Front Matter

This book offers a hands-on introduction to differential privacy, combining formal foundations with executable code and practical design patterns.

The material has evolved through lecture notes, workshops, and collaborations with academics and practitioners, gradually expanding to cover both classical and modern topics.

We are grateful to the many contributors—readers, reviewers, and colleagues—whose questions, suggestions, and corrections have shaped this book.

Abstract

This book provides a comprehensive, example-driven introduction to differential privacy through the lens of practical programming. Bridging the gap between theory and implementation, it walks readers through core mechanisms, such as the Laplace and Exponential mechanisms, smooth sensitivity, sample-and-aggregate, and the sparse vector technique, all while grounding each in executable Python examples. With an emphasis on hands-on learning and reproducibility, the material is designed for learners who wish to move beyond abstract definitions and understand how differential privacy is applied to real datasets, models, and systems.

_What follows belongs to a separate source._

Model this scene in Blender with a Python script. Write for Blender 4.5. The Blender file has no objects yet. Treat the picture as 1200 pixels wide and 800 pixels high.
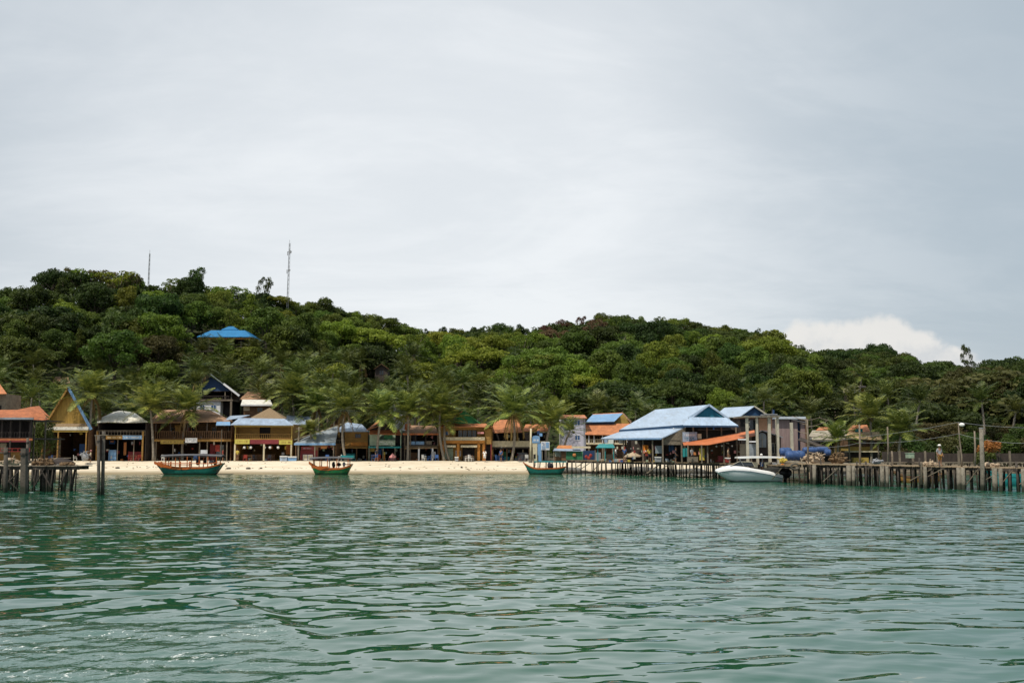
import bpy, math, random
import numpy as np
from mathutils import Vector, Matrix, noise as mnoise
random.seed(7)
SC = bpy.context.scene
COL = SC.collection
F = 1167.0
CZ = 3.6
TH = math.atan(120.0 / F)
CT, ST = math.cos(TH), math.sin(TH)

def P(px, py, Y):
    """world point seen at photo pixel (px, py) (1200x800) at distance Y"""
    u = (px - 600.0) / F; v = (400.0 - py) / F
    dy = CT - v * ST
    k = Y / dy
    return Vector((u * k, Y, CZ + (ST + v * CT) * k))
def XX(px, Y, py=510): return P(px, py, Y).x
def ZZ(py, Y): return P(600, py, Y).z
def proj(p):
    x, y, z = p[0], p[1], p[2] - CZ
    d = y * CT + z * ST
    w = -y * ST + z * CT
    return 600 + F * x / d, 400 - F * w / d
def lerp(a, b, t): return a + (b - a) * t

# ------------------------------------------------------------------ camera, world, sun
cd = bpy.data.cameras.new('camera'); cam = bpy.data.objects.new('camera', cd); COL.objects.link(cam)
cam.location = (0, 0, CZ); cam.rotation_euler = (math.pi / 2 + TH, 0, 0)
cd.sensor_fit = 'HORIZONTAL'; cd.sensor_width = 36; cd.lens = 36 * F / 1200.0
cd.clip_end = 20000; cd.clip_start = 0.2
SC.camera = cam
SC.view_settings.view_transform = 'Standard'; SC.view_settings.look = 'None'
SC.view_settings.exposure = EXPOSURE = 0.0; SC.view_settings.gamma = 1
SC.view_settings.use_curve_mapping = False

SUN_EL, SUN_AZ = math.radians(58), math.radians(-140)     # azimuth measured from +Y towards +X: left, behind the camera
sd = Vector((math.sin(SUN_AZ) * math.cos(SUN_EL), math.cos(SUN_AZ) * math.cos(SUN_EL), math.sin(SUN_EL)))
sl = bpy.data.lights.new('sun', 'SUN'); sun = bpy.data.objects.new('sun', sl); COL.objects.link(sun)
sl.energy = 3.9; sl.angle = math.radians(0.6); sl.color = (1.0, 0.92, 0.78)
sun.rotation_euler = sd.to_track_quat('Z', 'Y').to_euler()
sun.location = (0, 0, 60)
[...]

The chapters of this book are organized around both foundational theory and practical concerns: sensitivity and composition are introduced early, followed by in-depth treatments of de-identification, synthetic data generation, and private machine learning. The book also includes discussion of subtle implementation challenges such as efficiency, numerical stability, privacy accounting, and optimizations like ghost clipping. Wherever possible, examples use familiar tools like pandas, numpy, and matplotlib to increase clarity with data scientists.

By making privacy-preserving algorithms concrete and programmable, the book aims to lower the barrier to entry for researchers, engineers, and educators working with sensitive data. It is intended as both a self-contained reference and a foundation for further exploration into formal privacy and responsible AI.

Evolution

We welcome feedback of all kinds—on structure, missing or excessive material, unclear explanations, potential exercises, as well as any errors or typos.

The book is maintained on GitHub, and contributions via pull requests are encouraged.

If you have suggestions, plans, questions, or general thoughts, feel free to reach out to either author via email.

Acknowledgements

For pull requests big and small, and expert translation, we would like to thank all our contributors!

Background Resources: Discrete Mathematics and Probability

This book assumes some familiarity with basic concepts from discrete mathematics and probability theory. If it’s been a while since you’ve encountered these topics, or if you’re new to them, the following resources offer excellent introductions and refreshers. While not exhaustive, this list emphasizes texts and courses that are widely used, accessible to programmers, and well-aligned with the material in this book.

Discrete Mathematics

Many of the privacy techniques we’ll explore involve reasoning about sets, functions, relations, and graphs. You’ll also encounter formal logic and proofs, especially when we define privacy guarantees precisely. To build or reinforce your foundations, here are some options:

• Discrete Mathematics and Its Applications, Kenneth H. Rosen
  A comprehensive and widely used textbook. Covers all the essentials: logic, proof techniques, set theory, combinatorics, and graph theory. Suitable for self-study or classroom use. [1]

• Mathematics for Computer Science, Eric Lehman, Tom Leighton, and Albert R. Meyer (MIT)
  A free textbook developed for MIT’s introductory discrete math course. It blends theoretical depth with clarity. Great for students with programming experience. [2] Download PDF

• Discrete Mathematics: An Open Introduction, Oscar Levin
  A free and open-source text that offers an intuitive and example-driven approach to logic, induction, and modular arithmetic. [3] Online book

Probability

Privacy techniques like the Laplace and Gaussian mechanisms rely on randomized algorithms, and a firm understanding of probability will help you make sense of how (and why) these methods work.

• A First Course in Probability, Sheldon Ross
  A classic introduction. Covers the fundamentals with clear explanations and many examples. Particularly strong on discrete random variables and distributions. [4]

• Introduction to Probability, Dimitri P. Bertsekas and John N. Tsitsiklis
  Used in MIT courses, this book emphasizes intuition alongside rigorous analysis. Excellent for learning both theory and applications. [5]

• Introduction to Probability, Charles Grinstead and J. Laurie Snell
  A highly readable and freely available textbook. Especially good for beginners or those looking to brush up. [6] Download PDF

A Note on Prerequisites

You don’t need to be a mathematician to understand differential privacy — but a bit of mathematical thinking will go a long way. If you’re already comfortable with Python, NumPy, and Pandas (as this book assumes), you’re more than capable of picking up any background math you need on the road!